Notice that the output value to return (wrapped in output in the example) is added both to the response’s output as well as its report. The output is the actual data that will be recorded and used in the test session. The report’s context on the other hand is not subsequently used, except for the purpose of being displayed to the user. As you are developing the service you have full flexibility to display the service’s output to users (i.e. replicating it in the report’s context) or return any information you consider appropriate.

Using the service standalone

Processing services can also be called in a standalone manner to perform processing actions. You may want to do this if the processing logic you have implemented for use by the test bed is also useful to you outside the context of a test session.
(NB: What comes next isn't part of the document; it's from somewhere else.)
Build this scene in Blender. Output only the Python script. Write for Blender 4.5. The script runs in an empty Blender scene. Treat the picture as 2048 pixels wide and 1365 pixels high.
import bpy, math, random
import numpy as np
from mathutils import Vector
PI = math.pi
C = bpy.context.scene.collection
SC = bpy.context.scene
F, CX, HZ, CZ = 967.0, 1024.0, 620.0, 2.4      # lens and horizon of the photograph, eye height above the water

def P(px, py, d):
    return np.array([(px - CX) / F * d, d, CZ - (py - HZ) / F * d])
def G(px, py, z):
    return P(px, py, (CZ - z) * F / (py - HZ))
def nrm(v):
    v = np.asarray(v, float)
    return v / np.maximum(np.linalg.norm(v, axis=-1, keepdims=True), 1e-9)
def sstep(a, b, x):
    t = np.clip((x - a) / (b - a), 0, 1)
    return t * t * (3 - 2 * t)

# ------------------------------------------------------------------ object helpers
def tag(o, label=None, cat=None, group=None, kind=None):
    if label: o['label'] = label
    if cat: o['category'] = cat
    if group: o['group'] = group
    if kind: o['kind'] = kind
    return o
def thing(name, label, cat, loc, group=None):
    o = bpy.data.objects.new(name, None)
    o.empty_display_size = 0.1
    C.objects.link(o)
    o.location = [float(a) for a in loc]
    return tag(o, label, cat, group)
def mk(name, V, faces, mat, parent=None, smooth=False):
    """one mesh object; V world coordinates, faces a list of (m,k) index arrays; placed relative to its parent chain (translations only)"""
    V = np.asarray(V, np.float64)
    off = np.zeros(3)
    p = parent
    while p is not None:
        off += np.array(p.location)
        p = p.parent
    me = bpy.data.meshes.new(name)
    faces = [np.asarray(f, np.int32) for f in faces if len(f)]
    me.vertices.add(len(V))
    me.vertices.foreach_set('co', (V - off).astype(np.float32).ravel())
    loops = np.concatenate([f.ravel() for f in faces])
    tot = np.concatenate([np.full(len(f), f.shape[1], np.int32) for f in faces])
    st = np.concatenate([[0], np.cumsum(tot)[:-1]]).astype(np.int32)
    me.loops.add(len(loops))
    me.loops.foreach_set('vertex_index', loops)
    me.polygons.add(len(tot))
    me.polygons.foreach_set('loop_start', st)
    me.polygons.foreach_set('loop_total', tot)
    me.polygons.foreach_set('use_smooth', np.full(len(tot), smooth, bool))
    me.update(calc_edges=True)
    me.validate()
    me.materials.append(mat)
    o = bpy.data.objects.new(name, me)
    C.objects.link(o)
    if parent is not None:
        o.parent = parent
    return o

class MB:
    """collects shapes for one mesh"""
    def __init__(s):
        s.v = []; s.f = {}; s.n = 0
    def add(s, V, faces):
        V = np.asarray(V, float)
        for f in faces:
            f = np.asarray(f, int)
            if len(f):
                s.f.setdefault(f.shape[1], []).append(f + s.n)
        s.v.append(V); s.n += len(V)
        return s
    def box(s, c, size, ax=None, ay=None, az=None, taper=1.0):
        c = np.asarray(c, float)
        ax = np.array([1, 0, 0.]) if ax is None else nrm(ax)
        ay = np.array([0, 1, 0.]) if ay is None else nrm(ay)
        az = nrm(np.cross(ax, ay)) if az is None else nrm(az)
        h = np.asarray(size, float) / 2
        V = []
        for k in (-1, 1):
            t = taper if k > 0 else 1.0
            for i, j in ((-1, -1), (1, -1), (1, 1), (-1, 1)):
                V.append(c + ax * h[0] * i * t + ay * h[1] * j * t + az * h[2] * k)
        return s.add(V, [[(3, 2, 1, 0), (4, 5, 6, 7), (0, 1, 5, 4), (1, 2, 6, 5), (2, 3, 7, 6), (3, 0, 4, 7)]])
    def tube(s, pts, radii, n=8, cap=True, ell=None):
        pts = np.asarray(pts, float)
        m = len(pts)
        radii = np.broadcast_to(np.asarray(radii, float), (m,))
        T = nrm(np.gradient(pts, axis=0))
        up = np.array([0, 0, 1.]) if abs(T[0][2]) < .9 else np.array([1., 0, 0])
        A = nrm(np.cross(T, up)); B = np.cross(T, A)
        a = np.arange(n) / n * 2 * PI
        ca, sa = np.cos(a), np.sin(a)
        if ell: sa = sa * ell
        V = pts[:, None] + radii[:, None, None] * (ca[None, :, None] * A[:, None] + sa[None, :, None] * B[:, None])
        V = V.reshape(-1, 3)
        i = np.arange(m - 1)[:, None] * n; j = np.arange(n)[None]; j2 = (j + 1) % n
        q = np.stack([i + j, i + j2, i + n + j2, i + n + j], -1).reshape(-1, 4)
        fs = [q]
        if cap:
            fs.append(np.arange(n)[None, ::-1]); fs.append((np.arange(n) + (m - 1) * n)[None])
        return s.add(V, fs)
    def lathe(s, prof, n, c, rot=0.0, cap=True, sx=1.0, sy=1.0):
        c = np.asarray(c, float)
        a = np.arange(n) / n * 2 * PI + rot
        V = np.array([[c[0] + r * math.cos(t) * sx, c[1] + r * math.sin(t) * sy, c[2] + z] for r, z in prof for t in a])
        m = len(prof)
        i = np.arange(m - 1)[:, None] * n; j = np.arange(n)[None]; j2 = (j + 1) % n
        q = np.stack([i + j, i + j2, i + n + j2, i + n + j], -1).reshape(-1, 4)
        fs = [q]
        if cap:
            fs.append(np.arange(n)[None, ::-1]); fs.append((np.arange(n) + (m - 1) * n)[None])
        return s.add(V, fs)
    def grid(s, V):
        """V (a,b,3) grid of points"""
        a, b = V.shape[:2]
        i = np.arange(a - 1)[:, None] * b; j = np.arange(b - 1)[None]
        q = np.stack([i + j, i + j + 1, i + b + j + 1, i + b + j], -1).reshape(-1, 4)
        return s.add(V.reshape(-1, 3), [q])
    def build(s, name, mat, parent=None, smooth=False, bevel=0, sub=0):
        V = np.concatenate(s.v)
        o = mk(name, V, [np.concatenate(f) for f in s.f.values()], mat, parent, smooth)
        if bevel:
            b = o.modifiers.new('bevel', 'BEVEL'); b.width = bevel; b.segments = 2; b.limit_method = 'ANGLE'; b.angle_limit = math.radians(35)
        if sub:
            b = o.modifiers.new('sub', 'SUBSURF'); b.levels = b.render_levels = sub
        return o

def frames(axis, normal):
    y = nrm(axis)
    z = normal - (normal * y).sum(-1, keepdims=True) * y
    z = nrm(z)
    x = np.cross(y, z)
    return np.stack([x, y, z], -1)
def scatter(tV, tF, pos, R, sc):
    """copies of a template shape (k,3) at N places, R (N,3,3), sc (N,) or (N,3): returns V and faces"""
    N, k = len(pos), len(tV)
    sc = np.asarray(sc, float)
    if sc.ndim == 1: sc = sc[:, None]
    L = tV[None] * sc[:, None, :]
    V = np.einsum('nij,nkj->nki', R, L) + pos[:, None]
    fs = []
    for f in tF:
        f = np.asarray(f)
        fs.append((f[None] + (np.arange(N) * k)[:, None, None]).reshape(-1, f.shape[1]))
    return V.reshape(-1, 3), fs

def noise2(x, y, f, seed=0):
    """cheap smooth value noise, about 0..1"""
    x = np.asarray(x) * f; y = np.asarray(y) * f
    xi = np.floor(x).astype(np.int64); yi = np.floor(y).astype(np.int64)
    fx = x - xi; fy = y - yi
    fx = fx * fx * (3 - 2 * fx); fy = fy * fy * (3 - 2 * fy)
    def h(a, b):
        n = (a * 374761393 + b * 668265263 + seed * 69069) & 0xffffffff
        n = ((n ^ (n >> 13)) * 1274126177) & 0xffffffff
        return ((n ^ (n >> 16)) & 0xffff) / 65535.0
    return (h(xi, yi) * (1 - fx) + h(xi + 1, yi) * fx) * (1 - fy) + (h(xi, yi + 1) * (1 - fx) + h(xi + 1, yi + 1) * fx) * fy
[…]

In case your service makes use of transactions/sessions you will first need to create one:

<soapenv:Envelope xmlns:soapenv="http://schemas.xmlsoap.org/soap/envelope/" xmlns:v1="http://www.gitb.com/ps/v1/">
    <soapenv:Header/>
    <soapenv:Body>
        <v1:BeginTransactionRequest/>
    </soapenv:Body>
</soapenv:Envelope>

The response to this will provide you with a session identifier to use. You will need to copy this in each process call as well as signal it in the final endTransaction call as follows:

<soapenv:Envelope xmlns:soapenv="http://schemas.xmlsoap.org/soap/envelope/" xmlns:v1="http://www.gitb.com/ps/v1/">
    <soapenv:Header/>
    <soapenv:Body>
        <v1:EndTransactionRequest>
            <sessionId>SESSION_ID</sessionId>
        </v1:EndTransactionRequest>
    </soapenv:Body>
</soapenv:Envelope>

Note that if your service does not make use of transactions/sessions you could simply skip these calls and omit the session identifier for process calls.
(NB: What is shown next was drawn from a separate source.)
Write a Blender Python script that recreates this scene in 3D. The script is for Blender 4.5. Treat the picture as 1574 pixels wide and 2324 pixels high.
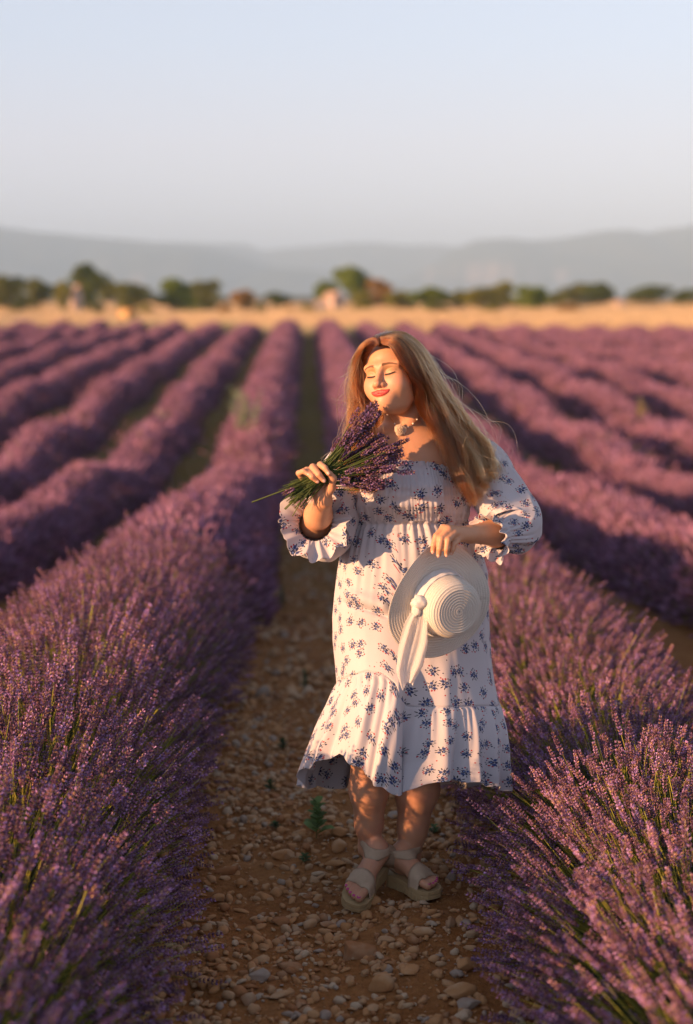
import bpy, math, random
import numpy as np
from mathutils import Vector, Matrix, Euler, noise as mnoise

for _o in list(bpy.data.objects):
    bpy.data.objects.remove(_o)
rng = np.random.default_rng(7)
random.seed(7)
R = math.radians
SC = bpy.context.scene
COL = SC.collection

# ------------------------------------------------------------------ camera
CAM_H, PITCH, YAW, FPX = 1.79, R(7.19), R(1.32), 3900.0
cam_d = bpy.data.cameras.new('camera')
cam = bpy.data.objects.new('camera', cam_d); COL.objects.link(cam)
cam.location = (0, 0, CAM_H)
cam.rotation_euler = (math.pi/2 - PITCH, 0, -YAW)
cam_d.sensor_fit = 'VERTICAL'; cam_d.sensor_height = 36.0; cam_d.sensor_width = 24.4
cam_d.lens = 36.0*FPX/2324.0
cam_d.clip_start = 0.05; cam_d.clip_end = 30000
cam_d.dof.use_dof = True; cam_d.dof.focus_distance = 4.93; cam_d.dof.aperture_fstop = 1.75
SC.camera = cam

# ------------------------------------------------------------------ world, sun, exposure
SUN_EL, SUN_AZ = R(9.5), R(242.0)          # azimuth clockwise from +Y: left of and behind the camera
world = bpy.data.worlds.new('World'); SC.world = world; world.use_nodes = True
wn = world.node_tree; wn.nodes.clear()
w_out = wn.nodes.new('ShaderNodeOutputWorld'); w_bg = wn.nodes.new('ShaderNodeBackground')
w_sky = wn.nodes.new('ShaderNodeTexSky'); w_sky.sky_type = 'NISHITA'
w_sky.sun_disc = False; w_sky.sun_elevation = SUN_EL; w_sky.sun_rotation = SUN_AZ
w_sky.altitude = 500; w_sky.air_density = 1.0; w_sky.dust_density = 0.5; w_sky.ozone_density = 1.4
w_hs = wn.nodes.new('ShaderNodeHueSaturation'); w_hs.inputs['Saturation'].default_value = 0.62
w_mx = wn.nodes.new('ShaderNodeMix'); w_mx.data_type = 'RGBA'; w_mx.blend_type = 'MULTIPLY'
w_mx.inputs['Factor'].default_value = 1.0; w_mx.inputs[7].default_value = (0.97, 0.94, 1.0, 1)
wn.links.new(w_sky.outputs[0], w_hs.inputs['Color']); wn.links.new(w_hs.outputs[0], w_mx.inputs[6])
w_m2 = wn.nodes.new('ShaderNodeMix'); w_m2.data_type = 'RGBA'; # pale haze veil: thick towards the horizon, thin overhead
w_tc = wn.nodes.new('ShaderNodeTexCoord'); w_sx = wn.nodes.new('ShaderNodeSeparateXYZ'); w_mr = wn.nodes.new('ShaderNodeMapRange')
w_mr.inputs['From Min'].default_value = 0.0; w_mr.inputs['From Max'].default_value = 0.38; w_mr.inputs['To Min'].default_value = 0.74; w_mr.inputs['To Max'].default_value = 0.05
wn.links.new(w_tc.outputs['Generated'], w_sx.inputs[0]); wn.links.new(w_sx.outputs[2], w_mr.inputs['Value']); wn.links.new(w_mr.outputs[0], w_m2.inputs['Factor'])
w_rp = wn.nodes.new('ShaderNodeValToRGB'); w_sc = wn.nodes.new('ShaderNodeVectorMath'); w_sc.operation = 'SCALE'; w_sc.inputs['Scale'].default_value = 5.0
for _i, (_p, _c) in enumerate([(0.0, (.70, .70, .84)), (0.085, (.77, .71, .84)), (0.14, (.68, .72, .90)), (0.5, (.60, .70, .92))]):   # grey, then the faint pink belt, then blue
    _e = w_rp.color_ramp.elements[_i] if _i < 2 else w_rp.color_ramp.elements.new(_p)
    _e.position = _p; _e.color = (*_c, 1)
wn.links.new(w_sx.outputs[2], w_rp.inputs[0]); wn.links.new(w_rp.outputs[0], w_sc.inputs[0]); wn.links.new(w_sc.outputs[0], w_m2.inputs[7])
wn.links.new(w_mx.outputs[2], w_m2.inputs[6]); wn.links.new(w_m2.outputs[2], w_bg.inputs[0])
w_bg.inputs[1].default_value = 0.119
wn.links.new(w_bg.outputs[0], w_out.inputs[0])
sun_d = bpy.data.lights.new('sun', 'SUN'); sun_d.energy = 5.0; sun_d.angle = R(0.6)
sun_d.color = (1.0, 0.53, 0.25)
sun = bpy.data.objects.new('sun', sun_d); COL.objects.link(sun)
SUN_DIR = Vector((math.sin(SUN_AZ)*math.cos(SUN_EL), math.cos(SUN_AZ)*math.cos(SUN_EL), math.sin(SUN_EL)))
sun.rotation_euler = SUN_DIR.to_track_quat('Z', 'Y').to_euler()
sun.location = SUN_DIR*50
vs = SC.view_settings
vs.view_transform = 'Standard'; vs.look = 'None'; vs.gamma = 1.0; vs.exposure = 1.053; vs.use_curve_mapping = False
SC.cycles.use_denoising = True
SC.cycles.max_bounces = 6; SC.cycles.diffuse_bounces = 3; SC.cycles.transparent_max_bounces = 16
SC.cycles.volume_bounces = 1

# photograph pixel (in a 1574 x 2324 grid) and distance Y along the rows -> world point
_f = Vector((math.sin(YAW)*math.cos(PITCH), math.cos(YAW)*math.cos(PITCH), -math.sin(PITCH)))
_r = Vector((math.cos(YAW), -math.sin(YAW), 0)); _u = _r.cross(_f)
def W(u, v, Y):
    d = _f + _r*((u-787)/FPX) + _u*((1162-v)/FPX)
    return Vector((0, 0, CAM_H)) + d*(Y/d.y)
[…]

A call to the process operation is illustrated in the following example:

<soapenv:Envelope xmlns:soapenv="http://schemas.xmlsoap.org/soap/envelope/" xmlns:v1="http://www.gitb.com/ps/v1/" xmlns:v11="http://www.gitb.com/core/v1/">
    <soapenv:Header/>
    <soapenv:Body>
        <v1:ProcessRequest>
            <!-- The sessionId can be omitted if there is no transaction -->
            <sessionId>SESSION_ID</sessionId>
            <operation>uppercase</operation>
            <input name="input" embeddingMethod="STRING">
                <v11:value>a text</v11:value>
            </input>
        </v1:ProcessRequest>
    </soapenv:Body>
</soapenv:Envelope>

The example above should be for the most part self-evident. Points that merit highlighting are:

  • The possibility to pass inputs as-is or in CDATA blocks (actually this is simply a XML feature).

  • The embeddingMethod that is set to STRING. This tells the processing service how the text value should be interpreted. Possible values are:

    • STRING: The value is used as-is.

    • BASE64: The value is considered as BASE64-encoded bytes.

    • URI: The value is considered to be the content retrieved from a remote URI reference.